Jade Picon não tem esse registro. Mesmo assim, a influenciadora digital, um dos destaques do BBB 22, foi convidada pela Globo para interpretar um personagem muito parecido com ela mesma em "Travessia", próxima atração da faixa das 21 horas. Até Gloria Perez, a autora da novela, teria aprovado essa contratação.

Muita gente não gostou, é claro. Atrizes como Ana Hikari, Anna Rita Cerqueira e Nina Tomsic foram às redes sociais reclamar. "Duvido aguentar um dia. Nossa profissão é para gente qualificada. Não tem glamour, não é fácil e não é qualquer um que faz", escreveu Nina, a Ingrid de "Quanto Mais Vida, Melhor!".

O Sated-RJ (Sindicato dos Artistas e Técnicos em Espetáculos de Diversões do Estado do Rio de Janeiro) também já avisou que irá barrar a participação de Jade na novela. "A lei é muito clara. Sem registro, não trabalha. Isso não é uma perseguição do sindicato a nenhum influencer, a nenhuma pessoa", afirmou Hugo Gross, o presidente do sindicato.

Todas essas reações me parecem muito justas. O mercado de trabalho para atores é duríssimo, com poucos papéis para muitos candidatos. A rejeição e o desemprego fazem parte da rotina desses profissionais. Aí, de repente surge uma influenciadora bonitinha, que ganha um papel numa novela só porque tem milhões de seguidores? Tomando o lugar de alguém que ralou muito?

Mas a questão também tem um outro lado. São muitos os casos de modelos que se tornaram não só grandes estrelas, mas também grandes atores. O exemplo mais fulgurante que temos no Brasil de hoje é o de Grazi Massafera.

Depois de chegar em segundo lugar no BBB 5 e angariar uma popularidade considerável, a paranaense foi escalada pela Globo para algumas novelas. No começo, suas participações eram pífias. Grazi não sabia projetar a voz, não sabia se movimentar em cena, não sabia nada. Era só bonita e ponto.

Mas ela teve consciência da oportunidade que tinha nas mãos, e investiu na carreira de atriz.
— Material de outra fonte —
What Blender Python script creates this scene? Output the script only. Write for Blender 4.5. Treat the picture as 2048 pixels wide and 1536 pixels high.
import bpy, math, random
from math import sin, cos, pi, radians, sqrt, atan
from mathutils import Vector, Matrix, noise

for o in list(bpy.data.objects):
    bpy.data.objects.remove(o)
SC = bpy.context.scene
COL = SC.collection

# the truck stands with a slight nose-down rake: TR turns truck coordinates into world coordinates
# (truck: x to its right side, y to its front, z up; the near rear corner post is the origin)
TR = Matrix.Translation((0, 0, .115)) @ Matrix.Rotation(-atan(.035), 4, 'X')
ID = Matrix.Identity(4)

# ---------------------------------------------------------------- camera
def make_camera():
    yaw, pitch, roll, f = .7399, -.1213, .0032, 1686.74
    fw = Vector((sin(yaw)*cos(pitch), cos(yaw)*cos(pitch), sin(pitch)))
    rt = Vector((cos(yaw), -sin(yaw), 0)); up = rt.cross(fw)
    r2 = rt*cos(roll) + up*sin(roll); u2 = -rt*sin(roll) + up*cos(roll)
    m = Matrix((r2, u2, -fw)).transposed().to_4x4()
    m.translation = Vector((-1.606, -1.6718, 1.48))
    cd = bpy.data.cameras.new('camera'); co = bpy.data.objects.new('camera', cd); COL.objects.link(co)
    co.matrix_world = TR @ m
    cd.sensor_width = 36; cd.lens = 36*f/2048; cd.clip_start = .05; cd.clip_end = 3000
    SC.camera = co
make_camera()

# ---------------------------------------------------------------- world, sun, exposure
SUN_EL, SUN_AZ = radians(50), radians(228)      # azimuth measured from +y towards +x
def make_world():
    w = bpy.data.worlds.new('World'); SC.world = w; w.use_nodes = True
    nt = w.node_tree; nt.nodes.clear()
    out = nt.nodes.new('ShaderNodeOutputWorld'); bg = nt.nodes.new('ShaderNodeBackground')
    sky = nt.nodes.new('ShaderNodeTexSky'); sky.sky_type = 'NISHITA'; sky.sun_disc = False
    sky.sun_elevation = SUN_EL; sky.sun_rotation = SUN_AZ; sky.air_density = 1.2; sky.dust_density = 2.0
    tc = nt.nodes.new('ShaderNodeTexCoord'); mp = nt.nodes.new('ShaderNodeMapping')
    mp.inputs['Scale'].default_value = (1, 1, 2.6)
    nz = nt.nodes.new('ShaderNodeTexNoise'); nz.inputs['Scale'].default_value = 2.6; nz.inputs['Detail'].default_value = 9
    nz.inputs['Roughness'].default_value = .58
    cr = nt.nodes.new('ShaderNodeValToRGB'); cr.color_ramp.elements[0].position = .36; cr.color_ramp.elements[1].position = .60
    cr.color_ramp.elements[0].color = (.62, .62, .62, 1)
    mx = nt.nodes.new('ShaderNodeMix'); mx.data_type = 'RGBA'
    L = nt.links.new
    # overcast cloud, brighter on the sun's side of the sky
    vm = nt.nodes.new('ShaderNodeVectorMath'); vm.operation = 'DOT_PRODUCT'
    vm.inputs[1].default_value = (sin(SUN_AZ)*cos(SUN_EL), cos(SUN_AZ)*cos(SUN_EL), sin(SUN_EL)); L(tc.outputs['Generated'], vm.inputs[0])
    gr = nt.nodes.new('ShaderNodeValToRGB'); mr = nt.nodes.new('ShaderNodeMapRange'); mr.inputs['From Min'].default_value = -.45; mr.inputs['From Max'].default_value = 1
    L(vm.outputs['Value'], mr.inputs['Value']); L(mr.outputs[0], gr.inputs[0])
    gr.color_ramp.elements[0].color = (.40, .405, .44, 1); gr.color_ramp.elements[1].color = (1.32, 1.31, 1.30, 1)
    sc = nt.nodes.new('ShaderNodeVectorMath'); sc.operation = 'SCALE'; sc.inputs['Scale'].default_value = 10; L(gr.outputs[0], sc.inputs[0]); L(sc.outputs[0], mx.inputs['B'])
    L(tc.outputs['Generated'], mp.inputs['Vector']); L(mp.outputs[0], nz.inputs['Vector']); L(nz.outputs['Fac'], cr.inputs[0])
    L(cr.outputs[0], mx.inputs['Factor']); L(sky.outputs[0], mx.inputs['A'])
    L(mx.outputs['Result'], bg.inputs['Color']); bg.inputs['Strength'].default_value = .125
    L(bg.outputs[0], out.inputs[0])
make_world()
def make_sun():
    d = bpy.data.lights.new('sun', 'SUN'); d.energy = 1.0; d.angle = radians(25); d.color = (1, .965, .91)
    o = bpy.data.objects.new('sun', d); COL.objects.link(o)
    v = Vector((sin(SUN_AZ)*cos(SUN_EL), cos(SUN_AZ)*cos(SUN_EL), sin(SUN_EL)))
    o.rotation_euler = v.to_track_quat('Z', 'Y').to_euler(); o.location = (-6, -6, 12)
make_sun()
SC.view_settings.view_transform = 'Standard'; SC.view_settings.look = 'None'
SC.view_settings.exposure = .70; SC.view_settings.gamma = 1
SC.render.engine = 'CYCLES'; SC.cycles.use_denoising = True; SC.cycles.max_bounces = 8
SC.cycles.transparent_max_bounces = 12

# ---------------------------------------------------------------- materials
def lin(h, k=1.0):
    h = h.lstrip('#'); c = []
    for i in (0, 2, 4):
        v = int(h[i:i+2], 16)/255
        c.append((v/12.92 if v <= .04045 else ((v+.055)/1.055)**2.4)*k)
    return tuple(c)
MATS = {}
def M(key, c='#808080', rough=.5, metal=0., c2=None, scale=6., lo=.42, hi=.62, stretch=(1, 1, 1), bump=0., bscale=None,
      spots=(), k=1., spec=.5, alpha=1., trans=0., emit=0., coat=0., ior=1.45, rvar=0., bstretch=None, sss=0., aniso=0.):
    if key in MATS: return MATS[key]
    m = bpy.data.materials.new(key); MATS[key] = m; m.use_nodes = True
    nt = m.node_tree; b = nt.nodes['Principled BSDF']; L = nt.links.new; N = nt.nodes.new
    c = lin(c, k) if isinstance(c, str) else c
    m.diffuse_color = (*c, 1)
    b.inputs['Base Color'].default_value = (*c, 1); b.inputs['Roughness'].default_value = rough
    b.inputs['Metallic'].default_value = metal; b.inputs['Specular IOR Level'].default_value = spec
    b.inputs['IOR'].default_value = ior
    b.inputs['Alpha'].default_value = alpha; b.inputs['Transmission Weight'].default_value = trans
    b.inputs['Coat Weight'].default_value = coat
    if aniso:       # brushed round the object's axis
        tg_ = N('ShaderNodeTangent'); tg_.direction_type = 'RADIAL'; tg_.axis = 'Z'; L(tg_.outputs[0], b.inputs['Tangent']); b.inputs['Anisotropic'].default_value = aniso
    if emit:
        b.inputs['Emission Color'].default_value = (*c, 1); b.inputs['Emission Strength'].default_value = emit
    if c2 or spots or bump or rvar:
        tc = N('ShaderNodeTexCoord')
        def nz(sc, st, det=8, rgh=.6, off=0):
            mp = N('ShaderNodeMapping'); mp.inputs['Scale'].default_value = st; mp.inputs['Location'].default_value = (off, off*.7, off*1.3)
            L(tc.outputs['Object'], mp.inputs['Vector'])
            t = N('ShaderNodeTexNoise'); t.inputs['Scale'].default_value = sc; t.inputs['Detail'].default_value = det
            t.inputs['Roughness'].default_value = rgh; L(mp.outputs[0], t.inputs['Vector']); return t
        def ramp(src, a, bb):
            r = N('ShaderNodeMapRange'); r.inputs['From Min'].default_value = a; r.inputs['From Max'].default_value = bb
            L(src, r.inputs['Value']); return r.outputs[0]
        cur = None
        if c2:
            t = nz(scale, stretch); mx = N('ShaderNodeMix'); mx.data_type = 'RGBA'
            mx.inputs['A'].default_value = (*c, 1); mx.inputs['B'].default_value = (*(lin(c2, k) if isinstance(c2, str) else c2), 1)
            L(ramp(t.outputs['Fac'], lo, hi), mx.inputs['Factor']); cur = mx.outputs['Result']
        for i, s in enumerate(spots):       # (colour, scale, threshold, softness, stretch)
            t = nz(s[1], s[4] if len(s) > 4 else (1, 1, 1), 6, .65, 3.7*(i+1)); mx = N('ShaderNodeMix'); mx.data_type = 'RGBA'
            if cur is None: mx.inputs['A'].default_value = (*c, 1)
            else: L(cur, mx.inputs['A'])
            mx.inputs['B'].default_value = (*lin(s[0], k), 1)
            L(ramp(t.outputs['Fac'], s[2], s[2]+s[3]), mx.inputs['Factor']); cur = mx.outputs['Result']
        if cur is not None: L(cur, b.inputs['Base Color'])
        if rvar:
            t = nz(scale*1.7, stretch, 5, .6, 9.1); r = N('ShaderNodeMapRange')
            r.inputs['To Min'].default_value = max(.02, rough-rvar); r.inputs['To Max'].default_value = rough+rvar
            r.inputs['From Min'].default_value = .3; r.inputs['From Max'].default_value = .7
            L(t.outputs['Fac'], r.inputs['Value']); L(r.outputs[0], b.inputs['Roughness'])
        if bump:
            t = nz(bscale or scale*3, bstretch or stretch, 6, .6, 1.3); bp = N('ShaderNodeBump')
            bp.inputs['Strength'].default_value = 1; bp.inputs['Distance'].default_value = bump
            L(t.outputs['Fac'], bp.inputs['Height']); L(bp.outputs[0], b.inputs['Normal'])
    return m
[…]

Foi para a Espanha por conta própria, para fazer cursos de atuação, e depois trouxe seu professor espanhol para dar aulas na Globo. Estudou bastante e não teve medo de se expor. Resultado: ganhou o prêmio APCA e foi indicada ao Emmy Internacional pelo papel de Larissa, a modelo viciada em crack da novela "Verdades Secretas", de 2016.

Uma diretora de elenco da Globo me disse que Grazi era um caso único, um ponto fora da curva. Mas desconfio que Jade Picon também seja. Neste exato momento, ela deve estar tendo aulas de atuação. Se demonstrar o mesmo afinco que dedica a seus negócios e ao seu perfil no Instagram, pode ir longe. Também suspeito que a Globo dará um jeito de lhe conseguir o registro no sindicato.

De qualquer forma, a questão é complexa. Num mundo ideal, nenhum ator pisaria num palco ou num estúdio de gravação sem antes ter feito vários cursos. Mas quem disse que vivemos num mundo ideal?